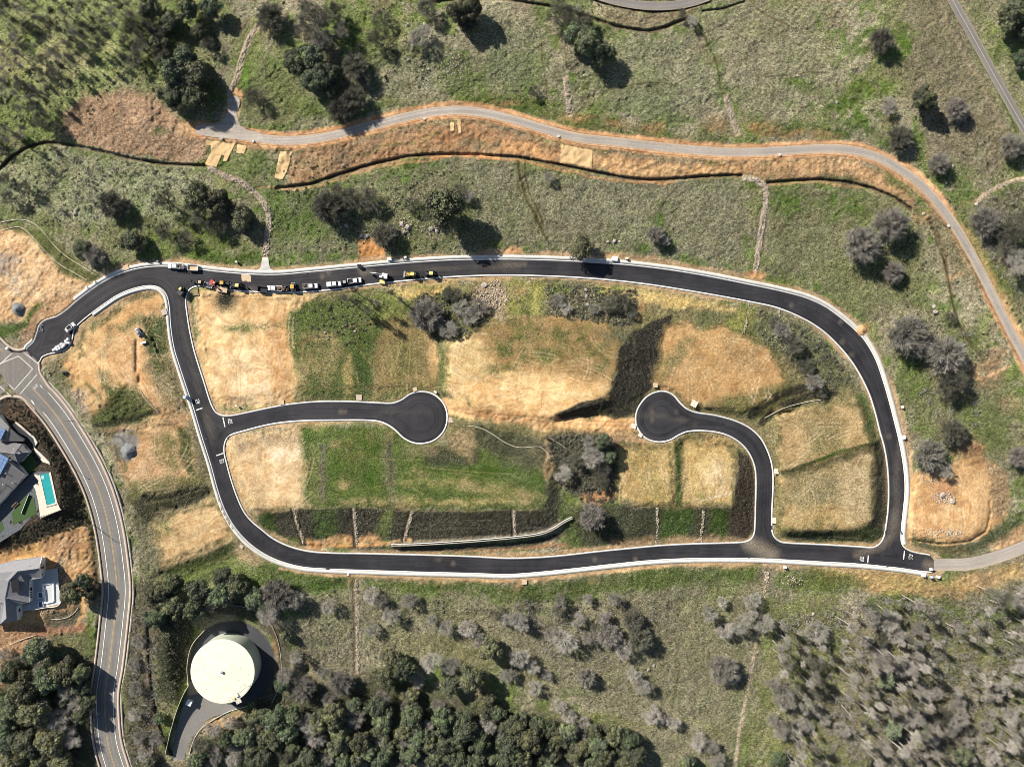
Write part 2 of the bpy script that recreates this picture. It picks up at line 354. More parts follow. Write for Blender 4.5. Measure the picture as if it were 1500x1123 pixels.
# open ground
for x, y, z in [(0,0,14),(120,60,12),(60,180,9),(200,180,10),(100,260,5),(250,250,6),(0,330,3.6),(60,390,4.4),(60,440,4.4),(380,100,14),(480,60,16),(600,60,17),(700,40,18),(830,90,17),(950,120,16),(1100,60,17),
                (1250,100,16),(1350,60,15),(1480,60,13),(1250,30,16),(520,250,7),(600,300,8),(700,300,8.5),(820,300,8.5),(950,330,7.5),(1060,340,7),(1200,330,6.5),(1260,420,5),(1330,400,6),(1350,520,4),(1400,600,3),(1480,600,5),(1480,700,1),(1450,350,10),(1490,420,9),
                (600,440,6.6),(700,440,7),(840,440,6.6),(920,450,6.5),(1000,450,6),(1100,480,5.6),(1190,520,4),(1240,570,3.6),
                (500,880,-5),(600,900,-6),(700,900,-6.5),(850,880,-6),(1000,880,-5.5),(1150,880,-5),(1300,880,-4),(1450,860,-4),(450,980,-9),(600,1020,-11),(800,1000,-10),(1000,1000,-10),(1200,1000,-10),(1400,1000,-9),(500,1123,-15),(800,1123,-15),(1100,1123,-14),(1400,1123,-14),
                (0,950,-4),(60,1040,-8),(60,1123,-11),(230,940,-3),(235,1000,-4),(220,1080,-8)]:
    zline([(x - 2, y, z), (x + 2, y, z)])
# roads
zc = zfun(COLs, [(-30,470,5),(22,536,4),(80,605,2),(131,688,.5),(160,774,-1.5),(171,865,-3),(160,973,-4.5),(157,1085,-7.5),(185,1170,-9)]); zline(zc, 24)
tz = zfun(TRs, [(296,190,9.6),(374,202,9.6),(543,184,10.5),(677,162,11.5),(847,202,11.5),(1074,223,11),(1247,219,11),(1354,275,10.5),(1431,387,9),(1500,520,7.5),(1530,590,7)]); zline(tz, 13)
zline([(345,142,10.8),(340,170,10.2),(334,192,9.7)], 8)
zline(zfun(EAs, [(1368,826,-.6),(1460,815,-1),(1550,775,-1.2)]), 12)
zline(zfun(NEs, [(1380,-30,14),(1447,93,13.4),(1540,255,12)]), 10)
zline(zfun(TOs, [(850,-18,17),(1070,-22,17)]), 10)
RK = {'n': [(52,512,4),(75,490,4.1),(130,443,4.3),(180,412,4.5),(262,404,4.6),(400,415,4.8),(560,402,5),(740,391,5.2),(900,398,5),(1100,430,4.4),(1190,458,3.8),(1255,510,3.0),(1287,580,2.3),(1310,660,1.2),(1312,740,.2),(1308,815,-.3)],
      'w': [(258,404,4.6),(262,470,4.1),(280,540,3.5),(298,610,2.9),(316,670,1.8),(345,745,.4),(385,795,-.8),(440,818,-1.3),(530,823,-1.6),(740,830,-1.9),(900,816,-1.6),(1050,806,-1.2),(1115,806,-1),(1250,812,-.6),(1368,826,-.6)],
      'c1': [(300,618,2.8),(400,609,3.2),(500,602,4),(560,603,4.6),(612,612,5.0)],
      'c2': [(1116,806,-1.0),(1119,760,0),(1120,700,1.2),(1108,660,2.2),(1078,630,3.2),(1030,618,4.2),(970,610,5.0)]}
for k, hw in (('n', 20), ('w', 20), ('c1', 18), ('c2', 18)):
    P = spline(RK[k], 3.0); zline(P, hw)
for (x, y), z in (((616, 612), 5.0), ((966, 610), 5.0)):
    m = (GX - x) ** 2 + (GY - y) ** 2 < 44 ** 2; Zc[m] = z; Fx[m] = True
m = (GX - 1308) ** 2 + (GY - 806) ** 2 < 30 ** 2; Zc[m] = -.4; Fx[m] = True
m = (GX - 268) ** 2 + (GY - 412) ** 2 < 22 ** 2; Zc[m] = 4.6; Fx[m] = True
# tank yard, cut into the hill
zline([(280,880,-1.0),(340,868,-1.0),(395,890,-1.6),(425,950,-3),(428,1000,-4.5)], 0)
zline([(262,900,.5),(240,940,0),(245,990,-1.5),(262,1020,-3)], 0)
m = (GX - 340) ** 2 + (GY - 972) ** 2 < 64 ** 2; Zc[m] = -6.5; Fx[m] = True
DRIVE = [(345,1036),(305,1040),(285,1062),(270,1085),(262,1112),(262,1140)]
zline([(a, b, z) for (a, b), z in zip(DRIVE, (-6.5, -6.5, -6.8, -7.2, -8, -9))], 12)

# relax, coarse to fine
def relax(Z, Fm, V, it):
    for _ in range(it):
        A = np.pad(Z, 1, mode='edge')
        Z = .25 * (A[:-2, 1:-1] + A[2:, 1:-1] + A[1:-1, :-2] + A[1:-1, 2:]); Z[Fm] = V[Fm]
    return Z
Z = None
for k in (16, 8, 4, 2, 1):
    h = (GX.shape[0] + k - 1) // k; w = (GX.shape[1] + k - 1) // k
    V = np.zeros((h, w)); n = np.zeros((h, w)); jj, ii = np.nonzero(Fx)
    np.add.at(V, (jj // k, ii // k), Zc[jj, ii]); np.add.at(n, (jj // k, ii // k), 1)
    Fm = n > 0; V[Fm] /= n[Fm]
    if Z is None: Z0 = np.full((h, w), float(V[Fm].mean()))
    else: Z0 = np.repeat(np.repeat(Z, 2, 0), 2, 1)[:h, :w]
    if Z0.shape != (h, w): Z0 = np.pad(Z0, ((0, h - Z0.shape[0]), (0, w - Z0.shape[1])), mode='edge')
    Z0[Fm] = V[Fm]; Z = relax(Z0, Fm, V, 220 if k > 1 else 60)
A = np.pad(Z, 1, mode='edge'); Zs = (A[:-2, 1:-1] + A[2:, 1:-1] + A[1:-1, :-2] + A[1:-1, 2:] + 4 * Z) / 8
ZG = Zs

def bil(Gd, X, Y):
    X = np.clip((np.asarray(X, float) - gx[0]) / G, 0, len(gx) - 1.001); Y = np.clip((np.asarray(Y, float) - gy[0]) / G, 0, len(gy) - 1.001)
    i = X.astype(int); j = Y.astype(int); fx = X - i; fy = Y - j
    return (Gd[j, i] * (1 - fx) + Gd[j, i + 1] * fx) * (1 - fy) + (Gd[j + 1, i] * (1 - fx) + Gd[j + 1, i + 1] * fx) * fy
def zb(X, Y): return bil(ZG, X, Y)
def W(X, Y, Zv):
    X = np.asarray(X, float); Y = np.asarray(Y, float); Zv = np.asarray(Zv, float); k = S * (CAMH - Zv) / CAMH
    return np.stack([(X - CX) * k, (CY - Y) * k, Zv + 0 * k], -1)
def at(px, py, dz=0.0):
    """point at height dz over the ground seen at this place"""
    z = float(zb(px, py)) + dz; k = S * (CAMH - z) / CAMH
    return Vector(((px - CX) * k, (CY - py) * k, z))

# ------------------------------------------------------------------ ground sheet
ST = 1.5
ix = np.r_[np.array([-900, -600, -400, -280, -200, -140, -100, -75, -60, -48, -38, -30, -25]), np.arange(-21, 1522, ST), np.array([1526, 1533, 1543, 1557, 1575, 1600, 1640, 1700, 1780, 1900, 2100, 2400])]
iy = np.r_[np.array([-900, -600, -400, -280, -200, -140, -100, -75, -60, -48, -38, -30, -25]), np.arange(-21, 1146, ST), np.array([1150, 1157, 1167, 1181, 1198, 1223, 1264, 1320, 1400, 1520, 1720, 2000])]
PX, PY = np.meshgrid(ix, iy)
PZ = zb(PX, PY)
roadm = (inside(OUTs, PX, PY) & ~inside(INNs, PX, PY))
def near_line(P, w, step=8): return seg_dist(P[::max(1, int(step / 3))], PX, PY) < w
SIDE = 7.5
d_out = seg_dist(OUTs[::2], PX, PY, True); d_in = seg_dist(INNs[::2], PX, PY, True)
low = roadm | (d_out < 3.5) | (d_in < 2.6)
collm = near_line(COLs, 24); trm = near_line(TRs, 6.0); eam = near_line(EAs, 8.5); nem = near_line(NEs, 6.5); tom = near_line(TOs, 6.5)
flat = roadm | (d_out < 11) | (d_in < 6) | collm | near_line(TRs, 10) | near_line(EAs, 12) | near_line(NEs, 9)
micro = (fbm(PX, PY, 30, 3, 4) - .5) * 1.5 + (fbm(PX, PY, 4.0, 31, 2) - .5) * .7
pads = np.zeros(PX.shape, bool)
for p in (PADBIG, PADR, PADW1, PADG, PADS1, PADS2, PADS3, PADS4, PADE1, PADE2, PADNE, PADL1, PADL2, PADL3, H1PAD, H2PAD): pads |= inside(p, PX, PY)
tankm = (PX - 340) ** 2 + (PY - 972) ** 2 < 66 ** 2
amp = np.where(flat, 0.0, np.where(pads, .22, .9)); amp = np.where(tankm, 0, amp)
# soften the amplitude mask
for _ in range(3):
    A = np.pad(amp, 1, mode='edge'); amp = np.minimum(amp, (A[:-2, 1:-1] + A[2:, 1:-1] + A[1:-1, :-2] + A[1:-1, 2:]) / 4)
PZ = PZ + micro * amp
# ditches cut as notches
DITCH = {
 'a': ([(-10,258),(20,228),(45,214),(70,209),(105,213),(150,222),(200,234),(240,240),(300,243)], 3.6, 1.3),
 'b': ([(405,276),(455,270),(490,258),(530,245),(560,237),(600,229),(640,226),(700,227),(760,231),(800,238),(835,244),(870,252),(910,260),(950,264),(990,262),(1040,258),(1085,257)], 3.4, 1.25),
 'c': ([(1125,268),(1160,265),(1200,263),(1240,267),(1280,277),(1310,290),(1335,306)], 3.6, 1.2),
 'd': ([(620,6),(680,-2),(740,-1),(775,5),(808,10),(835,16),(870,28),(900,38),(925,43),(950,46),(975,40),(1002,29)], 3.6, 1.2),
 'e': ([(1030,17),(1060,13),(1090,3)], 2.5, .8),
 'f': ([(1360,322),(1378,350),(1388,400),(1398,450),(1412,490),(1445,530)], 3.0, .8),
 'g': ([(868,0),(900,10),(950,18),(1000,14),(1040,2)], 3.0, .9),
 'h': ([(217,918),(218,960),(222,1000),(228,1040),(240,1080),(252,1105)], 3.2, 1.2),
 'k': ([(1330,792),(1380,797),(1420,793),(1445,778),(1452,750),(1450,735)], 2.6, .8),
}
for P, w, dep in DITCH.values():
    d = seg_dist(np.array(P), PX, PY); PZ -= dep * np.clip(1 - d / w, 0, 1) * (~flat)
low2 = low | trm | eam | nem | tom | near_line(COLs, 20)
THP = [(286,187),(292,182.5),(308,181),(322,180),(329,172),(333,158),(333,146),(338,141),(347,141),(352,148),(349,160),(348,172),(352,183),(362,190),(382,196),(384,206),(350,204.5),(320,202),(300,199),(288,196)]
DRP = [(356,1036),(330,1044),(313,1049),(300,1056),(292,1068),(281,1080),(273,1098),(270,1112),(253,1114),(254,1090),(259,1065),(264,1045),(270,1022),(283,1012),(300,1020),(330,1030)]
low2 |= inside(THP, PX, PY) | inside(DRP, PX, PY) | ((PX - 340) ** 2 + (PY - 972) ** 2 < 58 ** 2)
PZ0 = PZ.copy()
PZ = np.where(low2, PZ - .35, PZ)
BASE_Z = PZ
def zg(X, Y):
    """height of the ground sheet itself, bumps included"""
    X = np.asarray(X, float); Y = np.asarray(Y, float)
    i = np.clip(np.searchsorted(ix, X) - 1, 0, len(ix) - 2); j = np.clip(np.searchsorted(iy, Y) - 1, 0, len(iy) - 2)
    fx = np.clip((X - ix[i]) / (ix[i + 1] - ix[i]), 0, 1); fy = np.clip((Y - iy[j]) / (iy[j + 1] - iy[j]), 0, 1); D = BASE_Z
    return (D[j, i] * (1 - fx) + D[j, i + 1] * fx) * (1 - fy) + (D[j + 1, i] * (1 - fx) + D[j + 1, i + 1] * fx) * fy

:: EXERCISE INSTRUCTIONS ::
Tally the lines above that contain the word "this", and reply with only the number.

:: FINISHED ANSWER ::
2